I am a retired fine arts teacher, sculptor/painter, writer, and a native Californian. I love my family,dogs, horses, movies, reading and music, probably in that order. I have been married forever to a very nice man who is nice to old ladies, dogs and children.


  1. Interesting history including the cruelty of man. Much the same happened and still is happening here in Australia. I just loved that the entrance to the churches paved with stone were avoided… Great water colour. Thank you.


  2. It seems the cruelty of man abounds wherever we look. I guess it has ever been so.
    Another fun thing the “Anglos” did for the Indians is to dig a well at Acoma about 60-70 years ago. As I mentioned Acoma is at the top of a high mesa and prior to recent history the only access was to climb the mountain. No road up. The Indians took great offense at the digging of the well and blew it up. You don’t dig holes in Mother Earth. My friends Emmett and Georgia Oliver were teaching in the village at that time. They had some great stories.

    Glad you liked the painting. Thanks Gerard.


  3. It’s funny. Despite being exposed to the work of assorted watercolorists, there’s still something inside me that equates watercolor with pastels. I’m always startled to see a piece like “The Old Arrow Maker,” with its strong lines and vibrant colors, done in watercolor.
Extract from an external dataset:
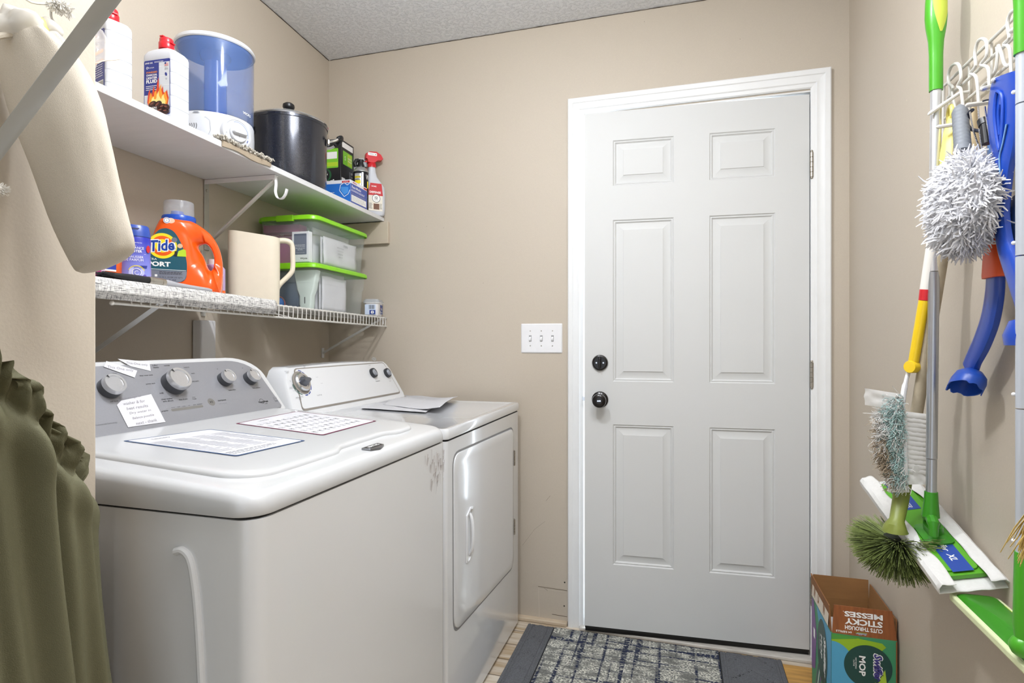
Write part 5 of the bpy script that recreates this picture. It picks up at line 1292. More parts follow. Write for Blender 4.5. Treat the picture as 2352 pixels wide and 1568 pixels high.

    It’s a wonderful piece. A sense of amusement is palpable. I have a feeling he’s seen a good bit, has judged most of it, and doesn’t consider himself lacking in any good thing.

    The histories of “civilization meets the tribe” are pretty interesting, no matter where they occur. And memories are long. In a traditional society, saying “Oh, well… that happened a hundred years ago” just doesn’t cut it. We’re the ones with attention spans shorter than a flea’s.


    1. Though I admire traditional watercolors with their ethereal quality, I seem to have always liked the feel of more depth of color. I do paint with oil and sometimes acrylic, I love the look of watercolor sliding into a wetness on the paper. The old Masters could do it, so I obviously have a lot to learn.

      You got the same feeling I had with the old man. “Don’t tangle with me–I’ve already been there.” Lots of them have that look. Indians have long memories!

      Liked by 1 person

  4. Another wonderful painting, Kayti! I have been to Acoma and have always remembered this story:

    In Acoma, a drunken Spanish Priest killed a young servant boy ostensibly for spilling turkey grease over the priest’s robes. The people of Acoma retaliated by throwing the priest off the 357 foot high mesa.


    1. Talk about coincidences—Dr. Advice is rereading “Death Comes For the Archbishop”, and mentioned that incident in the book just last night! My first visit to Acoma was in 1966 with my friend Georgia Oliver. There was to be a dance, and we drove up the mountain to see it. Two or three Indians positioned along the road with rifles stopped us and we were told to return the next day. Being an Indian didn’t hold water unless you were from Acoma. Now there is a bus which takes tourists up to the top and it has become a bit commercial–as everything does.


      1. The reason I wanted to go to New Mexico in the first place was reading “The Professor’s House”. I visited Acoma in about 1990, so it was already commercial compared to when you were there. I bought a couple of lovely little pots.


  5. I saw “The Professor’s House” t Half Price Books yesterday! That’s one of Cather’s we don’t have so I’ll buy it tomorrow. As a potter, you know I love pots and we have lots collected through 50 years, not only Native American and my own and my potter family, but whenever I see one I can’t leave behind! Books and pots are going to drive us out of this house one day. I’m glad it’s a fairly large house.


    1. I found the first part of “The Professor’s House” a bit slow, but I’m glad I stayed with it. Books are a lovely thing to fill a house with. I always have to think about what John Kennedy Jr. said when his mother died: “She was surrounded by her friends and family and her books and the people and the things that she loved.”